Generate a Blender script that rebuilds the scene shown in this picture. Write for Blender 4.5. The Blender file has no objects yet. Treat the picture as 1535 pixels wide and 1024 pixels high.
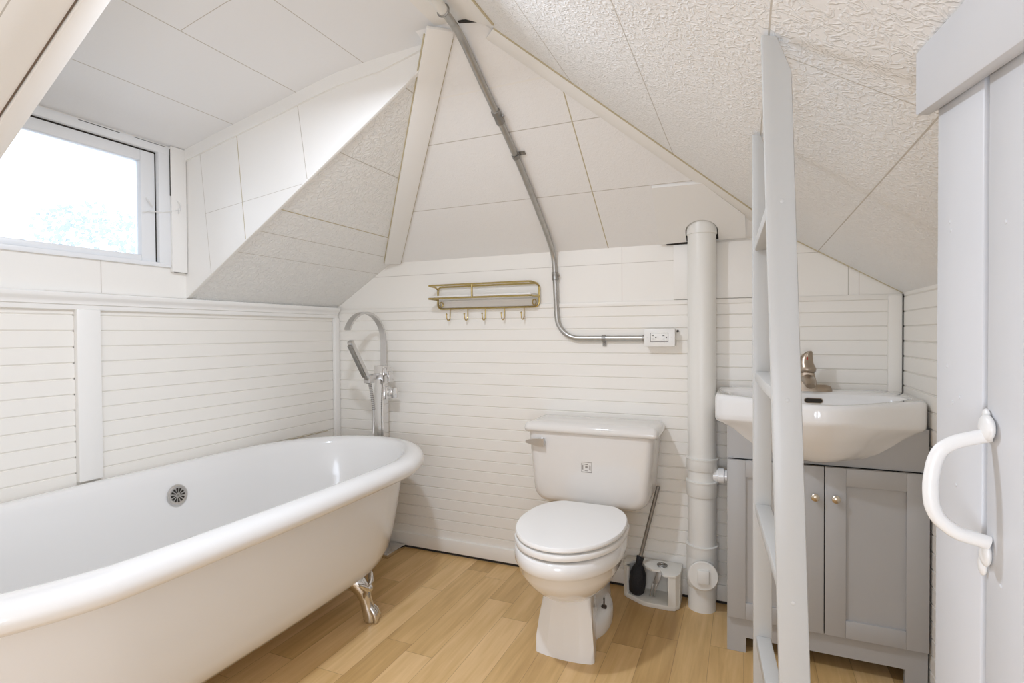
import bpy, bmesh, math, random
from mathutils import Vector, Matrix
random.seed(7)
SC = bpy.context.scene
COL = SC.collection
V = Vector
PI = math.pi

# ------------------------------------------------------------------ dimensions
XL, XR, YB, YR = -2.05, 0.518, 2.332, -0.95       # left, right, back, rear walls
S = 0.625                                          # roof slope (sides)
ZL, ZR, ZB, SB = 1.245, 1.237, 1.472, 0.57         # knee heights, back slope
ZT = 2.01                                          # flat ceiling under the ridge
YC, YN = 1.466, 0.69                               # dormer cheeks
zl = lambda x: ZL + S * (x - XL)
zr = lambda x: ZR + S * (XR - x)
yb = lambda z: YB - (z - ZB) / SB

# ------------------------------------------------------------------ materials
def mat(name, color, rough=0.5, metal=0.0, spec=0.5, coat=0.0, bump=None, var=None, coat_rough=0.05):
    m = bpy.data.materials.new(name); m.use_nodes = True
    nt = m.node_tree; b = nt.nodes['Principled BSDF']
    b.inputs['Base Color'].default_value = (*color, 1)
    b.inputs['Roughness'].default_value = rough
    b.inputs['Metallic'].default_value = metal
    b.inputs['Specular IOR Level'].default_value = spec
    b.inputs['Coat Weight'].default_value = coat
    b.inputs['Coat Roughness'].default_value = coat_rough
    tc = nt.nodes.new('ShaderNodeTexCoord')
    if var:
        n = nt.nodes.new('ShaderNodeTexNoise'); n.inputs['Scale'].default_value = var[0]; n.inputs['Detail'].default_value = 4
        nt.links.new(tc.outputs['Object'], n.inputs['Vector'])
        r = nt.nodes.new('ShaderNodeMix'); r.data_type = 'RGBA'
        r.inputs[6].default_value = (*color, 1)
        r.inputs[7].default_value = (*[c * var[1] for c in color], 1)
        mr = nt.nodes.new('ShaderNodeMapRange'); mr.inputs[1].default_value = 0.45; mr.inputs[2].default_value = 0.75
        nt.links.new(n.outputs['Fac'], mr.inputs[0]); nt.links.new(mr.outputs[0], r.inputs[0])
        nt.links.new(r.outputs[2], b.inputs['Base Color'])
    if bump:
        n = nt.nodes.new('ShaderNodeTexNoise'); n.inputs['Scale'].default_value = bump[0]; n.inputs['Detail'].default_value = 3
        nt.links.new(tc.outputs['Object'], n.inputs['Vector'])
        bp = nt.nodes.new('ShaderNodeBump'); bp.inputs['Strength'].default_value = bump[1]; bp.inputs['Distance'].default_value = 0.004
        nt.links.new(n.outputs['Fac'], bp.inputs['Height']); nt.links.new(bp.outputs['Normal'], b.inputs['Normal'])
    return m

def ceiling_mat(name, color, strength, scale=88.0):
    """embossed hardboard tile: wrinkled raised squiggles"""
    m = mat(name, color, 0.42, spec=0.4)
    nt = m.node_tree; b = nt.nodes['Principled BSDF']
    tc = nt.nodes.new('ShaderNodeTexCoord')
    n1 = nt.nodes.new('ShaderNodeTexNoise'); n1.inputs['Scale'].default_value = scale * 0.7
    n1.inputs['Detail'].default_value = 2; n1.inputs['Distortion'].default_value = 0.7
    nt.links.new(tc.outputs['Object'], n1.inputs['Vector'])
    a = nt.nodes.new('ShaderNodeMath'); a.operation = 'SUBTRACT'; a.inputs[1].default_value = 0.5
    nt.links.new(n1.outputs['Fac'], a.inputs[0])
    ab = nt.nodes.new('ShaderNodeMath'); ab.operation = 'ABSOLUTE'; nt.links.new(a.outputs[0], ab.inputs[0])
    mr = nt.nodes.new('ShaderNodeMapRange'); mr.interpolation_type = 'SMOOTHSTEP'
    mr.inputs[1].default_value = 0.0; mr.inputs[2].default_value = 0.11; mr.inputs[3].default_value = 1; mr.inputs[4].default_value = 0
    nt.links.new(ab.outputs[0], mr.inputs[0])
    bp = nt.nodes.new('ShaderNodeBump'); bp.inputs['Strength'].default_value = strength; bp.inputs['Distance'].default_value = 0.004
    nt.links.new(mr.outputs[0], bp.inputs['Height']); nt.links.new(bp.outputs['Normal'], b.inputs['Normal'])
    return m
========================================
◆ **The exercise**
Using the material above, return every line exactly as it appears, minus the pictures.

◆ **Written response**
Generate a Blender script that rebuilds the scene shown in this picture. Write for Blender 4.5. The Blender file has no objects yet. Treat the picture as 1535 pixels wide and 1024 pixels high.
import bpy, bmesh, math, random
from mathutils import Vector, Matrix
random.seed(7)
SC = bpy.context.scene
COL = SC.collection
V = Vector
PI = math.pi

# ------------------------------------------------------------------ dimensions
XL, XR, YB, YR = -2.05, 0.518, 2.332, -0.95       # left, right, back, rear walls
S = 0.625                                          # roof slope (sides)
ZL, ZR, ZB, SB = 1.245, 1.237, 1.472, 0.57         # knee heights, back slope
ZT = 2.01                                          # flat ceiling under the ridge
YC, YN = 1.466, 0.69                               # dormer cheeks
zl = lambda x: ZL + S * (x - XL)
zr = lambda x: ZR + S * (XR - x)
yb = lambda z: YB - (z - ZB) / SB

# ------------------------------------------------------------------ materials
def mat(name, color, rough=0.5, metal=0.0, spec=0.5, coat=0.0, bump=None, var=None, coat_rough=0.05):
    m = bpy.data.materials.new(name); m.use_nodes = True
    nt = m.node_tree; b = nt.nodes['Principled BSDF']
    b.inputs['Base Color'].default_value = (*color, 1)
    b.inputs['Roughness'].default_value = rough
    b.inputs['Metallic'].default_value = metal
    b.inputs['Specular IOR Level'].default_value = spec
    b.inputs['Coat Weight'].default_value = coat
    b.inputs['Coat Roughness'].default_value = coat_rough
    tc = nt.nodes.new('ShaderNodeTexCoord')
    if var:
        n = nt.nodes.new('ShaderNodeTexNoise'); n.inputs['Scale'].default_value = var[0]; n.inputs['Detail'].default_value = 4
        nt.links.new(tc.outputs['Object'], n.inputs['Vector'])
        r = nt.nodes.new('ShaderNodeMix'); r.data_type = 'RGBA'
        r.inputs[6].default_value = (*color, 1)
        r.inputs[7].default_value = (*[c * var[1] for c in color], 1)
        mr = nt.nodes.new('ShaderNodeMapRange'); mr.inputs[1].default_value = 0.45; mr.inputs[2].default_value = 0.75
        nt.links.new(n.outputs['Fac'], mr.inputs[0]); nt.links.new(mr.outputs[0], r.inputs[0])
        nt.links.new(r.outputs[2], b.inputs['Base Color'])
    if bump:
        n = nt.nodes.new('ShaderNodeTexNoise'); n.inputs['Scale'].default_value = bump[0]; n.inputs['Detail'].default_value = 3
        nt.links.new(tc.outputs['Object'], n.inputs['Vector'])
        bp = nt.nodes.new('ShaderNodeBump'); bp.inputs['Strength'].default_value = bump[1]; bp.inputs['Distance'].default_value = 0.004
        nt.links.new(n.outputs['Fac'], bp.inputs['Height']); nt.links.new(bp.outputs['Normal'], b.inputs['Normal'])
    return m

def ceiling_mat(name, color, strength, scale=88.0):
    """embossed hardboard tile: wrinkled raised squiggles"""
    m = mat(name, color, 0.42, spec=0.4)
    nt = m.node_tree; b = nt.nodes['Principled BSDF']
    tc = nt.nodes.new('ShaderNodeTexCoord')
    n1 = nt.nodes.new('ShaderNodeTexNoise'); n1.inputs['Scale'].default_value = scale * 0.7
    n1.inputs['Detail'].default_value = 2; n1.inputs['Distortion'].default_value = 0.7
    nt.links.new(tc.outputs['Object'], n1.inputs['Vector'])
    a = nt.nodes.new('ShaderNodeMath'); a.operation = 'SUBTRACT'; a.inputs[1].default_value = 0.5
    nt.links.new(n1.outputs['Fac'], a.inputs[0])
    ab = nt.nodes.new('ShaderNodeMath'); ab.operation = 'ABSOLUTE'; nt.links.new(a.outputs[0], ab.inputs[0])
    mr = nt.nodes.new('ShaderNodeMapRange'); mr.interpolation_type = 'SMOOTHSTEP'
    mr.inputs[1].default_value = 0.0; mr.inputs[2].default_value = 0.11; mr.inputs[3].default_value = 1; mr.inputs[4].default_value = 0
    nt.links.new(ab.outputs[0], mr.inputs[0])
    bp = nt.nodes.new('ShaderNodeBump'); bp.inputs['Strength'].default_value = strength; bp.inputs['Distance'].default_value = 0.004
    nt.links.new(mr.outputs[0], bp.inputs['Height']); nt.links.new(bp.outputs['Normal'], b.inputs['Normal'])
    return m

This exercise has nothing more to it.